Material>
::::::::::

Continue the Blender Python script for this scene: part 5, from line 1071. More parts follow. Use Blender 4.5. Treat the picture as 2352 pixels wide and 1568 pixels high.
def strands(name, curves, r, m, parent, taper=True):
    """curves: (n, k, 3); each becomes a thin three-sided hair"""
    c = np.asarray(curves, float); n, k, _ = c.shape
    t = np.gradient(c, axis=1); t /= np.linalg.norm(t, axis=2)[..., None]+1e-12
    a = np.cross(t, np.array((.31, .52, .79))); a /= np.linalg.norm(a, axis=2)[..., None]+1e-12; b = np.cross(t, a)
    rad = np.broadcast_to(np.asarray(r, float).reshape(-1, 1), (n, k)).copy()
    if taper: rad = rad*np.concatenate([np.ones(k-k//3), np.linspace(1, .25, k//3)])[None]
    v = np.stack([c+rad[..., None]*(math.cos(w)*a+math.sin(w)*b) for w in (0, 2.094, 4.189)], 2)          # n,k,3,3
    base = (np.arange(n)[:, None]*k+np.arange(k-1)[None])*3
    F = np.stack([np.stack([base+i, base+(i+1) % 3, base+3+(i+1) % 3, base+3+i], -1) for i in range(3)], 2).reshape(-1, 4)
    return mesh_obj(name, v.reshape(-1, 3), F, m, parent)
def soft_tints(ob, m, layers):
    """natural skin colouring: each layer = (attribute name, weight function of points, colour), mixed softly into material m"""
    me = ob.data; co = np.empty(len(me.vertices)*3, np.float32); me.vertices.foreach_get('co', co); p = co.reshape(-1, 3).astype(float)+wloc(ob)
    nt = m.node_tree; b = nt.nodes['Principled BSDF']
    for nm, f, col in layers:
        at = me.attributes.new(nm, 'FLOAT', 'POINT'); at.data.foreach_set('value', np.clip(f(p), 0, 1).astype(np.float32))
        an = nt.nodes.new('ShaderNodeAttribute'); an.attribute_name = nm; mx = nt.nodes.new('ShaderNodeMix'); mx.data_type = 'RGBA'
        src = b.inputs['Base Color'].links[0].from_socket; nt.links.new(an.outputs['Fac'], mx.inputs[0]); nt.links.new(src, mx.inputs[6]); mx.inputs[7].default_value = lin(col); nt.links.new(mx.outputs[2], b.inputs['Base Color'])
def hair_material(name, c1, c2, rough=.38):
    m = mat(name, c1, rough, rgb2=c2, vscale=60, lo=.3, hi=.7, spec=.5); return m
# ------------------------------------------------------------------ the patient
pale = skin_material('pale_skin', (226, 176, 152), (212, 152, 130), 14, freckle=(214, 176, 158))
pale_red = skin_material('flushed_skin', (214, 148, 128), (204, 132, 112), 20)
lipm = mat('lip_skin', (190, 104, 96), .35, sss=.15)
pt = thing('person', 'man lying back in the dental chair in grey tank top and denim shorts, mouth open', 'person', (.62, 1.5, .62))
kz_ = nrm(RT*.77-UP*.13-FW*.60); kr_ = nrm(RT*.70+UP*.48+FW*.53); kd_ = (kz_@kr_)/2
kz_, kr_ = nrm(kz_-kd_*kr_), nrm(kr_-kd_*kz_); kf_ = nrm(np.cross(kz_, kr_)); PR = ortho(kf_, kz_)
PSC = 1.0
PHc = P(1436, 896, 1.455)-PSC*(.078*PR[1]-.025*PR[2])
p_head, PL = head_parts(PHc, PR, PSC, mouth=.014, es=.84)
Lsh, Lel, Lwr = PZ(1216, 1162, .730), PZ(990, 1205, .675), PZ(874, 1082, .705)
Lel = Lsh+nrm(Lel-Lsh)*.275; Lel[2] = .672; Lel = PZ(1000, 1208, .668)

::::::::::

Your instructions>
Extract the full listing above without alteration.

Full response>
Continue the Blender Python script for this scene: part 5, from line 1071. More parts follow. Use Blender 4.5. Treat the picture as 2352 pixels wide and 1568 pixels high.
def strands(name, curves, r, m, parent, taper=True):
    """curves: (n, k, 3); each becomes a thin three-sided hair"""
    c = np.asarray(curves, float); n, k, _ = c.shape
    t = np.gradient(c, axis=1); t /= np.linalg.norm(t, axis=2)[..., None]+1e-12
    a = np.cross(t, np.array((.31, .52, .79))); a /= np.linalg.norm(a, axis=2)[..., None]+1e-12; b = np.cross(t, a)
    rad = np.broadcast_to(np.asarray(r, float).reshape(-1, 1), (n, k)).copy()
    if taper: rad = rad*np.concatenate([np.ones(k-k//3), np.linspace(1, .25, k//3)])[None]
    v = np.stack([c+rad[..., None]*(math.cos(w)*a+math.sin(w)*b) for w in (0, 2.094, 4.189)], 2)          # n,k,3,3
    base = (np.arange(n)[:, None]*k+np.arange(k-1)[None])*3
    F = np.stack([np.stack([base+i, base+(i+1) % 3, base+3+(i+1) % 3, base+3+i], -1) for i in range(3)], 2).reshape(-1, 4)
    return mesh_obj(name, v.reshape(-1, 3), F, m, parent)
def soft_tints(ob, m, layers):
    """natural skin colouring: each layer = (attribute name, weight function of points, colour), mixed softly into material m"""
    me = ob.data; co = np.empty(len(me.vertices)*3, np.float32); me.vertices.foreach_get('co', co); p = co.reshape(-1, 3).astype(float)+wloc(ob)
    nt = m.node_tree; b = nt.nodes['Principled BSDF']
    for nm, f, col in layers:
        at = me.attributes.new(nm, 'FLOAT', 'POINT'); at.data.foreach_set('value', np.clip(f(p), 0, 1).astype(np.float32))
        an = nt.nodes.new('ShaderNodeAttribute'); an.attribute_name = nm; mx = nt.nodes.new('ShaderNodeMix'); mx.data_type = 'RGBA'
        src = b.inputs['Base Color'].links[0].from_socket; nt.links.new(an.outputs['Fac'], mx.inputs[0]); nt.links.new(src, mx.inputs[6]); mx.inputs[7].default_value = lin(col); nt.links.new(mx.outputs[2], b.inputs['Base Color'])
def hair_material(name, c1, c2, rough=.38):
    m = mat(name, c1, rough, rgb2=c2, vscale=60, lo=.3, hi=.7, spec=.5); return m
# ------------------------------------------------------------------ the patient
pale = skin_material('pale_skin', (226, 176, 152), (212, 152, 130), 14, freckle=(214, 176, 158))
pale_red = skin_material('flushed_skin', (214, 148, 128), (204, 132, 112), 20)
lipm = mat('lip_skin', (190, 104, 96), .35, sss=.15)
pt = thing('person', 'man lying back in the dental chair in grey tank top and denim shorts, mouth open', 'person', (.62, 1.5, .62))
kz_ = nrm(RT*.77-UP*.13-FW*.60); kr_ = nrm(RT*.70+UP*.48+FW*.53); kd_ = (kz_@kr_)/2
kz_, kr_ = nrm(kz_-kd_*kr_), nrm(kr_-kd_*kz_); kf_ = nrm(np.cross(kz_, kr_)); PR = ortho(kf_, kz_)
PSC = 1.0
PHc = P(1436, 896, 1.455)-PSC*(.078*PR[1]-.025*PR[2])
p_head, PL = head_parts(PHc, PR, PSC, mouth=.014, es=.84)
Lsh, Lel, Lwr = PZ(1216, 1162, .730), PZ(990, 1205, .675), PZ(874, 1082, .705)
Lel = Lsh+nrm(Lel-Lsh)*.275; Lel[2] = .672; Lel = PZ(1000, 1208, .668)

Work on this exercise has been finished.